§ **EXERCISE GOAL**:
Where a line holds the string "extends", return that line.

§ **SOURCE MATERIAL**:
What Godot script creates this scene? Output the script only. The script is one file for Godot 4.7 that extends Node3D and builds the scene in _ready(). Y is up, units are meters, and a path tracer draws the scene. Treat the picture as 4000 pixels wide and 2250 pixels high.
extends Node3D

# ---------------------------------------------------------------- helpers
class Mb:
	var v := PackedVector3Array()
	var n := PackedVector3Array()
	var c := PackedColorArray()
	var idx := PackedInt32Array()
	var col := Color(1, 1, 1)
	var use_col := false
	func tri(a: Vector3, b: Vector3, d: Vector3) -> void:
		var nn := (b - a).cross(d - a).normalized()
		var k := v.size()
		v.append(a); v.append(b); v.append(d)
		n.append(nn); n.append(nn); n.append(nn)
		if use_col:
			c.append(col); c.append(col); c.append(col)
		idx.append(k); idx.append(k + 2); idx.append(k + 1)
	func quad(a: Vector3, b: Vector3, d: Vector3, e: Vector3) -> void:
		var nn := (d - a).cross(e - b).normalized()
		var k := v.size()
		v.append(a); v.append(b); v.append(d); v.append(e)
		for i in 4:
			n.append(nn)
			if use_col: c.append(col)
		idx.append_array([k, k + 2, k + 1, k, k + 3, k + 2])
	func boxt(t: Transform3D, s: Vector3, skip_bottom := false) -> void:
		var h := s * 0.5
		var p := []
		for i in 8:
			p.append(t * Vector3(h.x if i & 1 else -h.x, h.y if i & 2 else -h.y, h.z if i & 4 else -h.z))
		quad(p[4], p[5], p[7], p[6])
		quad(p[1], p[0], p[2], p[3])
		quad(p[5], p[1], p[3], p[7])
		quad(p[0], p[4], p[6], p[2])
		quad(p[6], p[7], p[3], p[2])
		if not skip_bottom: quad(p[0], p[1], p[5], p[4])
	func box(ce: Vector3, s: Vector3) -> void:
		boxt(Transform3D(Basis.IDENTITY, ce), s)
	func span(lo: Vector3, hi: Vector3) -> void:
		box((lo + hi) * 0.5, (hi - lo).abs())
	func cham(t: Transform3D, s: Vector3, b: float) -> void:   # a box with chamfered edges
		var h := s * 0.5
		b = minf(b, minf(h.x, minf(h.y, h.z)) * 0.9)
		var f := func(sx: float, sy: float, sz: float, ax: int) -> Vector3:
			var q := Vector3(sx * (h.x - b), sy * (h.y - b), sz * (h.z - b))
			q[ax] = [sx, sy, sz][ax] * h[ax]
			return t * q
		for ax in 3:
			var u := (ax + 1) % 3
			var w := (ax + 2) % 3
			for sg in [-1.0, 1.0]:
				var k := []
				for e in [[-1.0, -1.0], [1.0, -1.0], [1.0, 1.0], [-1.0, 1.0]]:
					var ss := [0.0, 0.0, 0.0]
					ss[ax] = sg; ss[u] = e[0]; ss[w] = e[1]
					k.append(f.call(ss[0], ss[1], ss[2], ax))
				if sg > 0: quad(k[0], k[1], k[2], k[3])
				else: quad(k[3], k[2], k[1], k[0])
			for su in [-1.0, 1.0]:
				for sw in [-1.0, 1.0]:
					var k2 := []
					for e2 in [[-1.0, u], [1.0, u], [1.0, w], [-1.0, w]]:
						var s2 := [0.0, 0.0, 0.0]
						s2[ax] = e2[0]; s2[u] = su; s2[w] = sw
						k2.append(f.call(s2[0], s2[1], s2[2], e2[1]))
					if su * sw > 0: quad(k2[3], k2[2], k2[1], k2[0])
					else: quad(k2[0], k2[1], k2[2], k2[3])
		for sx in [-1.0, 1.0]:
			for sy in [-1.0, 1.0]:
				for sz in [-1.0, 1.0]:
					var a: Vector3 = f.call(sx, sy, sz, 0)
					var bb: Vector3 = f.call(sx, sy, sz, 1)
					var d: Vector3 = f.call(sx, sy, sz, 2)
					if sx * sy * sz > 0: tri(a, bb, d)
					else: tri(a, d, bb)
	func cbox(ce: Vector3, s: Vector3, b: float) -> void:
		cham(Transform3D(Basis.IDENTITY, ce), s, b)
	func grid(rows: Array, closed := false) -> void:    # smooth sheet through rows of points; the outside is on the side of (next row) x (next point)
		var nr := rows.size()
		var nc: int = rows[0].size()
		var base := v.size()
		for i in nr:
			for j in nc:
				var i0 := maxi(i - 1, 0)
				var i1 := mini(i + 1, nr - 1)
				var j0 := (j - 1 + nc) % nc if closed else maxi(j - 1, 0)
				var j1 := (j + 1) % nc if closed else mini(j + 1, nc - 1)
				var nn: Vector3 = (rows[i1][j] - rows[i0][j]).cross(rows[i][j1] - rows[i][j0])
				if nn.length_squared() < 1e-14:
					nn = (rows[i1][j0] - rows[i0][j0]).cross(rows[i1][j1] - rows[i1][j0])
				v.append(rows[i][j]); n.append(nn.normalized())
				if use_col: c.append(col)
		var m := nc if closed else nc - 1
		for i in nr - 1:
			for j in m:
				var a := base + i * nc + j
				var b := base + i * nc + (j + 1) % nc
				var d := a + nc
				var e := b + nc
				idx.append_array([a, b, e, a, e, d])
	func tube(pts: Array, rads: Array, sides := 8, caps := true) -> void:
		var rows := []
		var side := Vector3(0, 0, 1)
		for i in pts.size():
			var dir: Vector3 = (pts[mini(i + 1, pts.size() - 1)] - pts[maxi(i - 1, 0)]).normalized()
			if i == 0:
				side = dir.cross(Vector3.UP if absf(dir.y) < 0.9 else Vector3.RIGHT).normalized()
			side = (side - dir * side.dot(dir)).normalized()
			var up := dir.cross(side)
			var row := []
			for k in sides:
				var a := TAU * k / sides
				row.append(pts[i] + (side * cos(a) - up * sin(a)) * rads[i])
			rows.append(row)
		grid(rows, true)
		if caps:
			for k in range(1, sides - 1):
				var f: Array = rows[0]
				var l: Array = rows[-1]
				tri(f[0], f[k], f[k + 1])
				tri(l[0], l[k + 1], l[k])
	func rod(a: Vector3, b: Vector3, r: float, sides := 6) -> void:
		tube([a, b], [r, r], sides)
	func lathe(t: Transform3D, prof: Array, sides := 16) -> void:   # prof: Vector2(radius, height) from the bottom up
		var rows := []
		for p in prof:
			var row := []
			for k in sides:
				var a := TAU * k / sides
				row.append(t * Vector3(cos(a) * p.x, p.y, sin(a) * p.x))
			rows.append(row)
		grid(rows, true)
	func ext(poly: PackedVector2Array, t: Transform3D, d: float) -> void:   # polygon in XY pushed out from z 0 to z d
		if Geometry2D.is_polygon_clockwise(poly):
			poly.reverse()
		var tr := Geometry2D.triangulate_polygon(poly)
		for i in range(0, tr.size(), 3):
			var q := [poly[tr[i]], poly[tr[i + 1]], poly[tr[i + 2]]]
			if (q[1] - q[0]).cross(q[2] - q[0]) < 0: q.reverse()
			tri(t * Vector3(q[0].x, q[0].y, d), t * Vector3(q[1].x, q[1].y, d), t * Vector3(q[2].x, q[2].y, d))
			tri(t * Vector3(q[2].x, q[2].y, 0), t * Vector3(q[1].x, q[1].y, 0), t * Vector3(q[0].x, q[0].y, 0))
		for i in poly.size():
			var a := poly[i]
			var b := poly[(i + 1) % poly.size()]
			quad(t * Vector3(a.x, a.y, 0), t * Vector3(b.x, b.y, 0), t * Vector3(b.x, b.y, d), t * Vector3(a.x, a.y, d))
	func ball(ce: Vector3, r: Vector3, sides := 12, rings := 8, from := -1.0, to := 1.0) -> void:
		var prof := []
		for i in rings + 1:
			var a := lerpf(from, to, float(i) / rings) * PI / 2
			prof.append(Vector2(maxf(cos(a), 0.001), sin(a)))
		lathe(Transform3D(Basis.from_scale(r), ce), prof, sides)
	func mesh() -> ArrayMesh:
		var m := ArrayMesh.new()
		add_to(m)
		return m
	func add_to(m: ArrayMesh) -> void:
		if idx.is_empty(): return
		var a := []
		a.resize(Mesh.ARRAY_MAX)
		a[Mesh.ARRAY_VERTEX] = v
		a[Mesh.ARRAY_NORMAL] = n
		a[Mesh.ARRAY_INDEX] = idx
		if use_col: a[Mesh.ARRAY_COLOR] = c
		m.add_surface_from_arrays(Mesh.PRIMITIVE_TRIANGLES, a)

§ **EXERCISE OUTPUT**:
What Godot script creates this scene? Output the script only. The script is one file for Godot 4.7 that extends Node3D and builds the scene in _ready(). Y is up, units are meters, and a path tracer draws the scene. Treat the picture as 4000 pixels wide and 2250 pixels high.
extends Node3D